Ecco il grafico emerso dall’analisi:

Al primo posto: la faccina che ride?

Se ti stai chiedendo come sia possibile, voglio ricordarti che questo studio è stato condotto più di un mese fa quando la situazione non era ancora così compromessa a livello globale.

La percezione dell’emergenza era diversa da ora e la voglia di sdrammatizzare predominava sulla paura.

Un altro motivo è che l’analisi non fa distinzione tra tweet “generici” e “specializzati” sull’argomento, quindi un tweet ironico viene considerato allo stesso modo di un tweet istituzionale.

Cosa si può trarre da questa analisi?

Ogni volta che cambia la percezione di un argomento, si modifica anche il linguaggio associato ad esso.

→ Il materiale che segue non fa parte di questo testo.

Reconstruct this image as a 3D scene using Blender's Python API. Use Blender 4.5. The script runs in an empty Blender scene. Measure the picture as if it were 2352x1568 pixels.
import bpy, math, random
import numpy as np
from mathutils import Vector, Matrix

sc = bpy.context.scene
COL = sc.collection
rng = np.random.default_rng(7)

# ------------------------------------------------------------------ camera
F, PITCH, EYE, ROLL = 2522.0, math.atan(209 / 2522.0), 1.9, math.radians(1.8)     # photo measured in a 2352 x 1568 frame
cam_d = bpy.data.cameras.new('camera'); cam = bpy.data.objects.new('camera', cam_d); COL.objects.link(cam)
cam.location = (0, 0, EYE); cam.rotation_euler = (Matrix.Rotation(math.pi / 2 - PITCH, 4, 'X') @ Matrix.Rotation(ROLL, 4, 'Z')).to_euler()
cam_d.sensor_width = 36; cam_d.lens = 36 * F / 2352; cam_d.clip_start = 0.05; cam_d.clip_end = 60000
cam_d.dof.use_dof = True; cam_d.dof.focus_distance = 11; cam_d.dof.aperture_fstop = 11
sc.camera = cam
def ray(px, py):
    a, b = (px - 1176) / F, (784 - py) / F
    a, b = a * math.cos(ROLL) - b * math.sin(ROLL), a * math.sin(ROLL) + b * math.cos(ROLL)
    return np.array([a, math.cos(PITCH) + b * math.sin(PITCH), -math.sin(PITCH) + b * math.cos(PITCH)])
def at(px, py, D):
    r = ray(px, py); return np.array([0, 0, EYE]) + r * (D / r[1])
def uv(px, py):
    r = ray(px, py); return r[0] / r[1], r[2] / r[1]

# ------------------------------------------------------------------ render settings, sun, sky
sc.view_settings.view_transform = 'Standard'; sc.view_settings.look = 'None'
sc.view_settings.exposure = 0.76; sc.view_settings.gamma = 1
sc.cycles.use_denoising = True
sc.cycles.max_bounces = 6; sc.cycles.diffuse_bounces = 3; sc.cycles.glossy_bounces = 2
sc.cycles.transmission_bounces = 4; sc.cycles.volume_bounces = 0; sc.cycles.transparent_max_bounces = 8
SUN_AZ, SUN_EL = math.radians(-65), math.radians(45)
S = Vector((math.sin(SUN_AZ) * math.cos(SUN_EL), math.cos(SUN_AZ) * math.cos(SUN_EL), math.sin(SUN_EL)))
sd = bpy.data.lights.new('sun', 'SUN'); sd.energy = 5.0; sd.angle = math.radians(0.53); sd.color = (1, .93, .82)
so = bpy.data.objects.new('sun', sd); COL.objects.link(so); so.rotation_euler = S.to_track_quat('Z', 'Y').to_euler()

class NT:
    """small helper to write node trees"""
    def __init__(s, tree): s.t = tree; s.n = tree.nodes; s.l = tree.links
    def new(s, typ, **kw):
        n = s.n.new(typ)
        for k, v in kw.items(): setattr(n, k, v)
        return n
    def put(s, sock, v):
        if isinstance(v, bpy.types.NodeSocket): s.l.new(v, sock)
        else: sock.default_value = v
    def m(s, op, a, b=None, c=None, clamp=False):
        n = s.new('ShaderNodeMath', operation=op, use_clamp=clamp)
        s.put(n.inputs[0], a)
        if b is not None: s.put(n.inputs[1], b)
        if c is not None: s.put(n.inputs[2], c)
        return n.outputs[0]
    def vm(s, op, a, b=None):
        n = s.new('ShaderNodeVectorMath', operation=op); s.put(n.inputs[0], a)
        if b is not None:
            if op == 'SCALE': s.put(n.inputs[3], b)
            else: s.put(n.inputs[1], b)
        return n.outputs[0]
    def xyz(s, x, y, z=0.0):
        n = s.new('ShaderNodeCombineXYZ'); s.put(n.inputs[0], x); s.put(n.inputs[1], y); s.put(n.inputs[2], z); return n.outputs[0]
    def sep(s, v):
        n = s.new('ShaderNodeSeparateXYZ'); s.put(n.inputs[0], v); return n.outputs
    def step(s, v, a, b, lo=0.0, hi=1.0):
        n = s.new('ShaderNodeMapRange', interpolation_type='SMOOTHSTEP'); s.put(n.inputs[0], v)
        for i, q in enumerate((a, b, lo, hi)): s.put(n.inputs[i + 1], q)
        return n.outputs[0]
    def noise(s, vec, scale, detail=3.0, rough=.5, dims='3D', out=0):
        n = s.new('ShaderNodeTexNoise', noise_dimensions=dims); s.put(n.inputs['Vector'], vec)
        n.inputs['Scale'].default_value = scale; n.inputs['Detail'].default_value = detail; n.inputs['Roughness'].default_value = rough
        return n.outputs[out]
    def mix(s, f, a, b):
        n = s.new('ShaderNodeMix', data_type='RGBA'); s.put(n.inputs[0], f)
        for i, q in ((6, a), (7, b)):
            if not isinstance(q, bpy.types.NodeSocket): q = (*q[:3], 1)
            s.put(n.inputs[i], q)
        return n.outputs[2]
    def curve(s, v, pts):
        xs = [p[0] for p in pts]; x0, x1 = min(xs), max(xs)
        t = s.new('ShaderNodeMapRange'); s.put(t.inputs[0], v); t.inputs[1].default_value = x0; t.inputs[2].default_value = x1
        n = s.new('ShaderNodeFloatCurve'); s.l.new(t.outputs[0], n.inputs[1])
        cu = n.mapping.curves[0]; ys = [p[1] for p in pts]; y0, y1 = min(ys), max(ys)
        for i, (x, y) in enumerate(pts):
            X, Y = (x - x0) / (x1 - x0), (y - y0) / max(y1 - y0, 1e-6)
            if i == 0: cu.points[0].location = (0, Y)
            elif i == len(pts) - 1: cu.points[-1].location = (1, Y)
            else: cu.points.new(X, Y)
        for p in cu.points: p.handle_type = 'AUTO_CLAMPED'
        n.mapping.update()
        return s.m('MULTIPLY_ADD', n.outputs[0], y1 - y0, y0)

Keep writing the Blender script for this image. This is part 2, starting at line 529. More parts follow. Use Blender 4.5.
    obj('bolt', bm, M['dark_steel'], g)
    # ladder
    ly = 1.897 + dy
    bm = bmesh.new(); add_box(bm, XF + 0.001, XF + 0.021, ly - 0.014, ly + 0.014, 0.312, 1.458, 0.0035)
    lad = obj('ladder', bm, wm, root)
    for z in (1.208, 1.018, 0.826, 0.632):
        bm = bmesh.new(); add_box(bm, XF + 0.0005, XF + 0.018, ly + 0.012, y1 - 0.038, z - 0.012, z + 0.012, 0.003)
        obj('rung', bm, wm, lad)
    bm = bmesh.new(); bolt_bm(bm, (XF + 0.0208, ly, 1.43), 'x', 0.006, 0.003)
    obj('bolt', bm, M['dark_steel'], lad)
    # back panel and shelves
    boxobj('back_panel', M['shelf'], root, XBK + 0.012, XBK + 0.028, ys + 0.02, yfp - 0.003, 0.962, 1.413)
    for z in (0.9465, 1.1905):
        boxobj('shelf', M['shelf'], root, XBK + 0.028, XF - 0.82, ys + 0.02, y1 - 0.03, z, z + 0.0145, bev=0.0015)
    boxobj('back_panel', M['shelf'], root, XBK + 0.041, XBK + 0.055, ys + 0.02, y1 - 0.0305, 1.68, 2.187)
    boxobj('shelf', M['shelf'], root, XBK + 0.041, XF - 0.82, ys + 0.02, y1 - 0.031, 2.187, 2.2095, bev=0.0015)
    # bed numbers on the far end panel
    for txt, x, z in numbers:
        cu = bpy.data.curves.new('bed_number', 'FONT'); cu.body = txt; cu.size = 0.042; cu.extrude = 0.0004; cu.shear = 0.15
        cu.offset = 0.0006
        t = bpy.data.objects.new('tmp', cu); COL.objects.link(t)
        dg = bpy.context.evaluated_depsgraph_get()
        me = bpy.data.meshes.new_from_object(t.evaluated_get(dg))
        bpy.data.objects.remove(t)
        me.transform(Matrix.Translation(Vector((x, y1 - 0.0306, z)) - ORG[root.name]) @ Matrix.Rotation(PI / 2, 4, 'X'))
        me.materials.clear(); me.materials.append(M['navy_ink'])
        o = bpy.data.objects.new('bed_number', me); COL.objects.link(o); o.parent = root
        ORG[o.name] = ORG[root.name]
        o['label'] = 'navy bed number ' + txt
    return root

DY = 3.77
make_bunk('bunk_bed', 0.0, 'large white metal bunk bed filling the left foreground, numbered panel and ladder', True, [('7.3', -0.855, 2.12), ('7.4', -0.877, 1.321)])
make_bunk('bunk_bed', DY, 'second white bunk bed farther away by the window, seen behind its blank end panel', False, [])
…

Se Emojipedia avesse condotto ora l’analisi con lo stesso criterio, l‘emoji più utilizzata non sarebbe sicuramente di stampo ironico.

Cosa vuol dire questo?

Che oramai (con tutte le implicazioni positive e negative del caso) le emoji sono parte integrante del nostro linguaggio (ma non c’erano dubbi su questo) e il loro utilizzo cambia a seconda del contesto storico in cui ci troviamo.

E dopo questa analisi spicciola, c’è una domanda che mi assilla:

chissà se Shigetaka Kurita aveva previsto che l’intero pianeta avrebbe utilizzato i suoi simboli per comunicare quando ha disegnato il suo primo set.